Locate each line holding the string "part" and copy it.

────

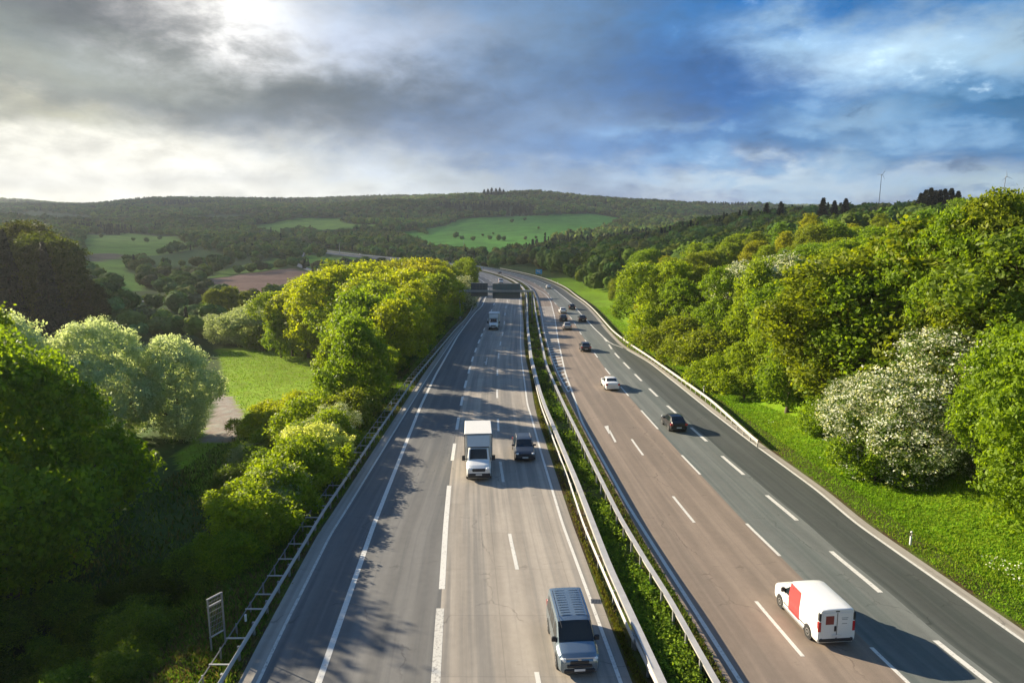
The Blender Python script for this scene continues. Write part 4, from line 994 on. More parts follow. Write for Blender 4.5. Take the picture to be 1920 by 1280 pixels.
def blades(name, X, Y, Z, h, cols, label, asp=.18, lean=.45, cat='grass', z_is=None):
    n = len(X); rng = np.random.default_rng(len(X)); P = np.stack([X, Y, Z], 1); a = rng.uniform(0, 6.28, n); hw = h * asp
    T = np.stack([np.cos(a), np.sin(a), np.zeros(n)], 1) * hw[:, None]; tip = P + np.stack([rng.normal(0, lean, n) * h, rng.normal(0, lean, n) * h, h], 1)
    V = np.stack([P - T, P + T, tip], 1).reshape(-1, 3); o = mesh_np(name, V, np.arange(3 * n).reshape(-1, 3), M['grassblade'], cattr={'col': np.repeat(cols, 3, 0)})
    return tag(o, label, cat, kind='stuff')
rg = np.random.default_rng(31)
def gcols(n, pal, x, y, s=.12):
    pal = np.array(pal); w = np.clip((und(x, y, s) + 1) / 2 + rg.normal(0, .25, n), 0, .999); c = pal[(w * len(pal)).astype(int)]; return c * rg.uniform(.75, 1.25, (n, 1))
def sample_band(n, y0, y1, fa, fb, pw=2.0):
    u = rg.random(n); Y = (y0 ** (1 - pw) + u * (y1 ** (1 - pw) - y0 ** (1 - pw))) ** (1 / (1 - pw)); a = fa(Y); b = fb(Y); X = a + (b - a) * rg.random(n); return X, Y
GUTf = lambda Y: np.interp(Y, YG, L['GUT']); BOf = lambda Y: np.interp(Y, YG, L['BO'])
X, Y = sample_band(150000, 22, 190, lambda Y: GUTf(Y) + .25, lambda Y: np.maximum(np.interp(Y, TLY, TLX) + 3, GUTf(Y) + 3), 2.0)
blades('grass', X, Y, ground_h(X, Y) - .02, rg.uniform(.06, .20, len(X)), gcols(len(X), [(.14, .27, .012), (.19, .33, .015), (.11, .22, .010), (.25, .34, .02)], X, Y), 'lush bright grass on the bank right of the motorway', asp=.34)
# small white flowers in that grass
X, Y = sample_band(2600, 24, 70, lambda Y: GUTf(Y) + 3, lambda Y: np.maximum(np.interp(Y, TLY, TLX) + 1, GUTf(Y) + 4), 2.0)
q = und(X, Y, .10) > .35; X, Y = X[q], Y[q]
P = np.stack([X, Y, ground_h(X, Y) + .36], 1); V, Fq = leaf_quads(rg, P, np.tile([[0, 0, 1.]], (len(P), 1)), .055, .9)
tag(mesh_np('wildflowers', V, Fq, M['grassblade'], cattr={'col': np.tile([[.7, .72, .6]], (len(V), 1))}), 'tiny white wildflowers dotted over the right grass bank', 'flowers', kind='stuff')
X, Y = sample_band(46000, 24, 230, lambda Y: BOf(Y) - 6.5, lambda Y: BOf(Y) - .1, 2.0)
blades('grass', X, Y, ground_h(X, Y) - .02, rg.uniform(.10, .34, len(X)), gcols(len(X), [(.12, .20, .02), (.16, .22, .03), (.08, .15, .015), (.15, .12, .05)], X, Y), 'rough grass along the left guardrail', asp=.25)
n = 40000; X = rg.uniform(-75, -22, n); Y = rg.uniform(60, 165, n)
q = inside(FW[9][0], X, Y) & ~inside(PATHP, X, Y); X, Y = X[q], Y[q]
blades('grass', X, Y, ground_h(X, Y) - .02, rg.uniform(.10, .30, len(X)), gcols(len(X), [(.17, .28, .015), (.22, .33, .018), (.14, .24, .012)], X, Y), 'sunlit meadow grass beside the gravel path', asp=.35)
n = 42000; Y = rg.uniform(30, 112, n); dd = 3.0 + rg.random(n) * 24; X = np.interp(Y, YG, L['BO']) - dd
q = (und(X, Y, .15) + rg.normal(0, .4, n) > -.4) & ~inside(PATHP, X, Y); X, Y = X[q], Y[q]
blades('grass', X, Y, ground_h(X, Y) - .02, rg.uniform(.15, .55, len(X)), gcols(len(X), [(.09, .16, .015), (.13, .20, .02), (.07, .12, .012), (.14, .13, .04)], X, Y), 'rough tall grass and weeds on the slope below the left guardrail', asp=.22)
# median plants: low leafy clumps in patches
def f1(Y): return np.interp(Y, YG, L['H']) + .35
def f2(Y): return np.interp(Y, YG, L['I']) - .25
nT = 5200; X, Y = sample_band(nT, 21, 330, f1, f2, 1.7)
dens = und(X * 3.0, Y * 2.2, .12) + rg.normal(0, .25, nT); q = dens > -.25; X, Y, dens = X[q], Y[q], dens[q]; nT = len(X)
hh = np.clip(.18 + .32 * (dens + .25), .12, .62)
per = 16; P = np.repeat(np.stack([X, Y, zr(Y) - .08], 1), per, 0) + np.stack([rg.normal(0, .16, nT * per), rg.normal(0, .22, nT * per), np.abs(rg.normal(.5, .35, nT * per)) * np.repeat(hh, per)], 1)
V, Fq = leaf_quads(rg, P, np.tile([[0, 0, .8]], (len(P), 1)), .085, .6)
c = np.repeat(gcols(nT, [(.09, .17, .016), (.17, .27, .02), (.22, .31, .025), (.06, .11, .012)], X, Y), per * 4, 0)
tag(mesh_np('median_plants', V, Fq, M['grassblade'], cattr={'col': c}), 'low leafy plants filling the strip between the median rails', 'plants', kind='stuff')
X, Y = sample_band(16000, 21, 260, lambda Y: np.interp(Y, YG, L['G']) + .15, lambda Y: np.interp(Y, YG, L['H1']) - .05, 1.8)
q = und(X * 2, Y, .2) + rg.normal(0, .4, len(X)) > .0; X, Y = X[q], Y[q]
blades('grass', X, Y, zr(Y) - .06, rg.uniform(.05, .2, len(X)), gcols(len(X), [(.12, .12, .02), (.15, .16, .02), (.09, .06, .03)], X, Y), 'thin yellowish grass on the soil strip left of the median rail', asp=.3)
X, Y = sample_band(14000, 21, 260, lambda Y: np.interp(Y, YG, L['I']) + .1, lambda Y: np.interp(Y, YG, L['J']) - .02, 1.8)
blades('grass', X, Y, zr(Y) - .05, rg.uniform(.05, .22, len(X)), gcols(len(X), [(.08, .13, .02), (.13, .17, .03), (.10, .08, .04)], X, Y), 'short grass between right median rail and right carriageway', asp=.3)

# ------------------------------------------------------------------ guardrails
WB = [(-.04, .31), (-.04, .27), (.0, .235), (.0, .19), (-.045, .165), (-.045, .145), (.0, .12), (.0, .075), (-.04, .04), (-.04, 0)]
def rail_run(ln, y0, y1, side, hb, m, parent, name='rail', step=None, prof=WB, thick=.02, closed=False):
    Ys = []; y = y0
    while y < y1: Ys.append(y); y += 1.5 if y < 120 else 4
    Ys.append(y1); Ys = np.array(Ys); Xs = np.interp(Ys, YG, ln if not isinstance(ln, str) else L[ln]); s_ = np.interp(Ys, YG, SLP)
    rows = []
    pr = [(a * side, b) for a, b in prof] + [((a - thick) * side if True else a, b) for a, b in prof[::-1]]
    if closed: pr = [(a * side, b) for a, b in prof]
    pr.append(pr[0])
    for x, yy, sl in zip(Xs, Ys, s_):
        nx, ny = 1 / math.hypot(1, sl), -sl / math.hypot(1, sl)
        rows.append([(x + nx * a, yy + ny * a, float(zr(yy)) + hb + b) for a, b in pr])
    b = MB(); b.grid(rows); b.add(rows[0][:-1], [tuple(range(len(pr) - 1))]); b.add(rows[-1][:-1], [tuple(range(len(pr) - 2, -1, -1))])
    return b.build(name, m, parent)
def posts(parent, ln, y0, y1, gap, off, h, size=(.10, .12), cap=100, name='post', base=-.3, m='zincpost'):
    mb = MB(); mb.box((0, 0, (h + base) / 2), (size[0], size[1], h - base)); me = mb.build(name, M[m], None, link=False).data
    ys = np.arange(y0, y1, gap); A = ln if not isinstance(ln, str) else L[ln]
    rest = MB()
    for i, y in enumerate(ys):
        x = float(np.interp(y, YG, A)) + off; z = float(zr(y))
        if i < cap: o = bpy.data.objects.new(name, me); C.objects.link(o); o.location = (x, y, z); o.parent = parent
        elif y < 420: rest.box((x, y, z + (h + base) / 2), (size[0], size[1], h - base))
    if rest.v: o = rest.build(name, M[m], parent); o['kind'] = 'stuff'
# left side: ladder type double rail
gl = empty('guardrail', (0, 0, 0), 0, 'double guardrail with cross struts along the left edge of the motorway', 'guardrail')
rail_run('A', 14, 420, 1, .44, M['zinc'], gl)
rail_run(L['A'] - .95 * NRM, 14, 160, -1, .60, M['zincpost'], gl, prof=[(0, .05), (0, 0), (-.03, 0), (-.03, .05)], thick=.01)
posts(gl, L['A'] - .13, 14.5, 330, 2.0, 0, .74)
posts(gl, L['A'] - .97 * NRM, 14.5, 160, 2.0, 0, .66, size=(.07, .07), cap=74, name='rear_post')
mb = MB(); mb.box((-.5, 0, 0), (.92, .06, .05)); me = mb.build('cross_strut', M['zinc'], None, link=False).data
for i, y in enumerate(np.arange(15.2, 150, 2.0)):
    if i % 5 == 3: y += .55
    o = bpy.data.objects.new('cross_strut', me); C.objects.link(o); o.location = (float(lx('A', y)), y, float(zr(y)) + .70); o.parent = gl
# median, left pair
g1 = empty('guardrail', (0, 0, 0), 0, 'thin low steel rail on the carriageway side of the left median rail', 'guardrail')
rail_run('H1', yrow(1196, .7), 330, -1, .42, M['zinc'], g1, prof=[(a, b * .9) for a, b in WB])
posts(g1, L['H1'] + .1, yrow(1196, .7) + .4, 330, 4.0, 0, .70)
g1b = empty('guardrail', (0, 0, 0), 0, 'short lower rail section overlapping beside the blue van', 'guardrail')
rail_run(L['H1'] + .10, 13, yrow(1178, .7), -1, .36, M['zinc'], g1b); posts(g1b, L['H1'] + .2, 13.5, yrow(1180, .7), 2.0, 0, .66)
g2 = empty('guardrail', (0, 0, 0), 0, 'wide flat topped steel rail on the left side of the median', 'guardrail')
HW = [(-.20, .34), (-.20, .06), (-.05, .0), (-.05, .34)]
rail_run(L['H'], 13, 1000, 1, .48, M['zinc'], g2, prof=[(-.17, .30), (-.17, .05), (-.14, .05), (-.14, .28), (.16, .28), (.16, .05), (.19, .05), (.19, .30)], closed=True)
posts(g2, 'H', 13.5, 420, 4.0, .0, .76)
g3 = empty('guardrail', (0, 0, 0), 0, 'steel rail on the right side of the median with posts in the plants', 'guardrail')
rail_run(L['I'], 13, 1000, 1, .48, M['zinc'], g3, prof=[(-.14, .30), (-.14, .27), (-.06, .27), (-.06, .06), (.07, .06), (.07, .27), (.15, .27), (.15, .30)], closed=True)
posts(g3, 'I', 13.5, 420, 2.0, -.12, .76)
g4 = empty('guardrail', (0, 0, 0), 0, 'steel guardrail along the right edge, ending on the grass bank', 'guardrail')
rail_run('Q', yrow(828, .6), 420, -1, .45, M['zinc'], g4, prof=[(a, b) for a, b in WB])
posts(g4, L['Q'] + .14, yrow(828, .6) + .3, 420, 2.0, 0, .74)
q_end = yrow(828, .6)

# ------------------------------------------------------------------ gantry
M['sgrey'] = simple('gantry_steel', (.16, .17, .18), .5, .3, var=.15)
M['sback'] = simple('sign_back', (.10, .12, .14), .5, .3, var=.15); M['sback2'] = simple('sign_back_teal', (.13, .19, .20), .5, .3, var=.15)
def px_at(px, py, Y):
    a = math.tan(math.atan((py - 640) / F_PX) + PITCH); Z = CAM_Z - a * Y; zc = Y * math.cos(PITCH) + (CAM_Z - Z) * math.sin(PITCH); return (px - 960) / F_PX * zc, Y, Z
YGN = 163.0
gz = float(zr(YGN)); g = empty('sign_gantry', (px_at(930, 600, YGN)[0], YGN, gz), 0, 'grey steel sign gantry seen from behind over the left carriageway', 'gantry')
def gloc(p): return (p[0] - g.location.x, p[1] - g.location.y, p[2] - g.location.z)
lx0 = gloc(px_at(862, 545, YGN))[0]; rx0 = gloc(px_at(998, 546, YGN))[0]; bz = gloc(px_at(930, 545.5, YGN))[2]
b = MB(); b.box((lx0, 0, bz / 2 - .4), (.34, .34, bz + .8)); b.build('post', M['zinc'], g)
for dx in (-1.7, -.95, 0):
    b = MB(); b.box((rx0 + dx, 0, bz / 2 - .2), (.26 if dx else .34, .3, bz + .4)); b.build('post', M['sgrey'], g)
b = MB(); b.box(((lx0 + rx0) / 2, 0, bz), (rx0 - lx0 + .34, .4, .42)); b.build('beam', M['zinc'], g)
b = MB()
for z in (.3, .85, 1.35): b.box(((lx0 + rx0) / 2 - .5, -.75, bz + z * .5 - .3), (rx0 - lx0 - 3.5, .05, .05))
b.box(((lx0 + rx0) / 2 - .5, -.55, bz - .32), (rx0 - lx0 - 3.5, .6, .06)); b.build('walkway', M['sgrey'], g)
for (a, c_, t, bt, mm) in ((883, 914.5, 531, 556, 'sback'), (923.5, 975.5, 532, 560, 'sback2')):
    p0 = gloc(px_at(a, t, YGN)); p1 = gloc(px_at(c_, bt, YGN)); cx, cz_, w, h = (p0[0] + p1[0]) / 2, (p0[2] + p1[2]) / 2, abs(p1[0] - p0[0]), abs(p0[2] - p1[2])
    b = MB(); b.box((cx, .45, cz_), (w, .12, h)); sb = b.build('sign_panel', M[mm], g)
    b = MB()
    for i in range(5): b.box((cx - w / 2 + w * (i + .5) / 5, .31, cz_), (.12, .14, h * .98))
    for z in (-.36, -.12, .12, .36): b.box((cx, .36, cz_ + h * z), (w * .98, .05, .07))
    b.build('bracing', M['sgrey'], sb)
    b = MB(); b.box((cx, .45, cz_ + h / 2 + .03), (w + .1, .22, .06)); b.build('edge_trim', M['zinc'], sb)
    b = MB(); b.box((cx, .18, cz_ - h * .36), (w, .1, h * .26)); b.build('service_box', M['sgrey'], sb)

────

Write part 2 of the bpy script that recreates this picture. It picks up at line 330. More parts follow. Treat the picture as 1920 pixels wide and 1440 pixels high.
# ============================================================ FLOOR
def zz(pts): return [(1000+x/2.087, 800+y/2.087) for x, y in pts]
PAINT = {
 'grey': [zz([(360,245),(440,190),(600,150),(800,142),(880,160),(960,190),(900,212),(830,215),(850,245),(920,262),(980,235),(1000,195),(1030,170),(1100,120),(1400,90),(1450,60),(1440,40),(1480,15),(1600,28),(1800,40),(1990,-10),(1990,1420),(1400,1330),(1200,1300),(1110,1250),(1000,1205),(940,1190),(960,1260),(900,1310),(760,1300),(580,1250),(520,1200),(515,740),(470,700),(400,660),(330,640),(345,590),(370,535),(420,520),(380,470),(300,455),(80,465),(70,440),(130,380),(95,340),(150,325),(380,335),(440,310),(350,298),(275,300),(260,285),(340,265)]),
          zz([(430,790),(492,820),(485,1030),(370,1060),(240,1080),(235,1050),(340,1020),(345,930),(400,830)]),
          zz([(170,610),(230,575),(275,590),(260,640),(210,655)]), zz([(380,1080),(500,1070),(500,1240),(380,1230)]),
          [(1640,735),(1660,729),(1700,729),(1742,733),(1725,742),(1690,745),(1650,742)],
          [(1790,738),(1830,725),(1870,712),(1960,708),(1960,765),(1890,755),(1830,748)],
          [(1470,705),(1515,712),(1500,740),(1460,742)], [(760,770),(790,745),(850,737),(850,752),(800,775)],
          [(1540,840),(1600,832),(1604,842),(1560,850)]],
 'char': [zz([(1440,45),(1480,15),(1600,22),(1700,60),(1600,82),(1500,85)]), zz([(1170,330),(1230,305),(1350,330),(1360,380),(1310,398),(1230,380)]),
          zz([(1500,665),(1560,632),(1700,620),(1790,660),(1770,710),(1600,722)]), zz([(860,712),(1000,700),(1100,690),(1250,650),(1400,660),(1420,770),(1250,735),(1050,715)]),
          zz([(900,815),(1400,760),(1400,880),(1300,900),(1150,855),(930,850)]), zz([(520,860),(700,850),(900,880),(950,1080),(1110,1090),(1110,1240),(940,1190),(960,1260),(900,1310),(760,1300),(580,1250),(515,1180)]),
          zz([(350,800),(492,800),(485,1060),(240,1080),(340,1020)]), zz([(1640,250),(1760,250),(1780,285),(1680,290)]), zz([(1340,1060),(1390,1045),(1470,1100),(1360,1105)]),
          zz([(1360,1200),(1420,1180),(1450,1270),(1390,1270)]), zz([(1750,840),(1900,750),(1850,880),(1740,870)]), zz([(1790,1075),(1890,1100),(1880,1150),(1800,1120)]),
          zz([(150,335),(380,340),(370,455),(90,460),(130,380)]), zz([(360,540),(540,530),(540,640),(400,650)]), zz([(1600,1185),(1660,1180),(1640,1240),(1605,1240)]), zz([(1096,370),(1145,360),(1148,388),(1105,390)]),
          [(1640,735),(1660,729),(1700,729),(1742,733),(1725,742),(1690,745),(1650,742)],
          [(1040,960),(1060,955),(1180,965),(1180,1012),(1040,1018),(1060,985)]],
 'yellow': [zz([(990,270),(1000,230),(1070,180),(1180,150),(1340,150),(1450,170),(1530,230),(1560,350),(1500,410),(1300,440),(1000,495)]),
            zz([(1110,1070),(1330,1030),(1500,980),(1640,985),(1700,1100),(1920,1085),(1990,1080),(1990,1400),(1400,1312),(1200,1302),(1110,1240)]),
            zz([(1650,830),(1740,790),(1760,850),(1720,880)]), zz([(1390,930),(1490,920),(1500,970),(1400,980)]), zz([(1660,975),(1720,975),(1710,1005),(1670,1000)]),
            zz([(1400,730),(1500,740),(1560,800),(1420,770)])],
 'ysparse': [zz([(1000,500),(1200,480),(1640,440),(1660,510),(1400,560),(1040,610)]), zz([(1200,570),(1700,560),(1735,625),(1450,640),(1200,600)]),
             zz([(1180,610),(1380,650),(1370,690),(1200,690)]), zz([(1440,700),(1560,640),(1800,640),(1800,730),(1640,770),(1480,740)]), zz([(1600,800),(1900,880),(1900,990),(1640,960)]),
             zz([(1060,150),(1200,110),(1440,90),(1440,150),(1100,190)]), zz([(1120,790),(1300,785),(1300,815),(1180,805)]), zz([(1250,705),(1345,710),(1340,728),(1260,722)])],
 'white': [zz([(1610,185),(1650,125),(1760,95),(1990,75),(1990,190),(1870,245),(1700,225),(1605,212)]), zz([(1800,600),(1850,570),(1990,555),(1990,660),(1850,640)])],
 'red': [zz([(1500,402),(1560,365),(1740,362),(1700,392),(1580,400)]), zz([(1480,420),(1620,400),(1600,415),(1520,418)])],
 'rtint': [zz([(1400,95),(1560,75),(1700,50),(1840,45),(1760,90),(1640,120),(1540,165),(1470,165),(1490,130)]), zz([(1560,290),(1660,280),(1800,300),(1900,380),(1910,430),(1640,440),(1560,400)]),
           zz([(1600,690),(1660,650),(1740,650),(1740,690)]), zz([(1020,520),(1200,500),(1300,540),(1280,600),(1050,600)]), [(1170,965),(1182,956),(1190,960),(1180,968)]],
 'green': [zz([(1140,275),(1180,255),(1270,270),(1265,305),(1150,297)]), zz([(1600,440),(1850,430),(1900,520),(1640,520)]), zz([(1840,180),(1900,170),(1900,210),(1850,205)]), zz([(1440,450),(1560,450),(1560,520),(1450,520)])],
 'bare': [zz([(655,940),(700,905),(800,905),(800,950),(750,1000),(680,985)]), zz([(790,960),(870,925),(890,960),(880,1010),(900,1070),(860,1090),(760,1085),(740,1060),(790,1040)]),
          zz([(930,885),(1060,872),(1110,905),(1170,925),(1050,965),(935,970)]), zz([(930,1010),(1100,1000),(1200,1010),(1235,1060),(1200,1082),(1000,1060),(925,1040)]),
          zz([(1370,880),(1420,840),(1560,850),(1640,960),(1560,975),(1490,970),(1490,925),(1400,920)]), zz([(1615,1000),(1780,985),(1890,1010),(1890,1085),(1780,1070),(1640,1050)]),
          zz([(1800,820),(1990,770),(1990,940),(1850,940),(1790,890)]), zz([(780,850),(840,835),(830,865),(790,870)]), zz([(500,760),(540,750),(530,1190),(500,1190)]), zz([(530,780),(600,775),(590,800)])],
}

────

— WRITTEN REPLY —
The Blender Python script for this scene continues. Write part 4, from line 994 on. More parts follow. Write for Blender 4.5. Take the picture to be 1920 by 1280 pixels.
Write part 2 of the bpy script that recreates this picture. It picks up at line 330. More parts follow. Treat the picture as 1920 pixels wide and 1440 pixels high.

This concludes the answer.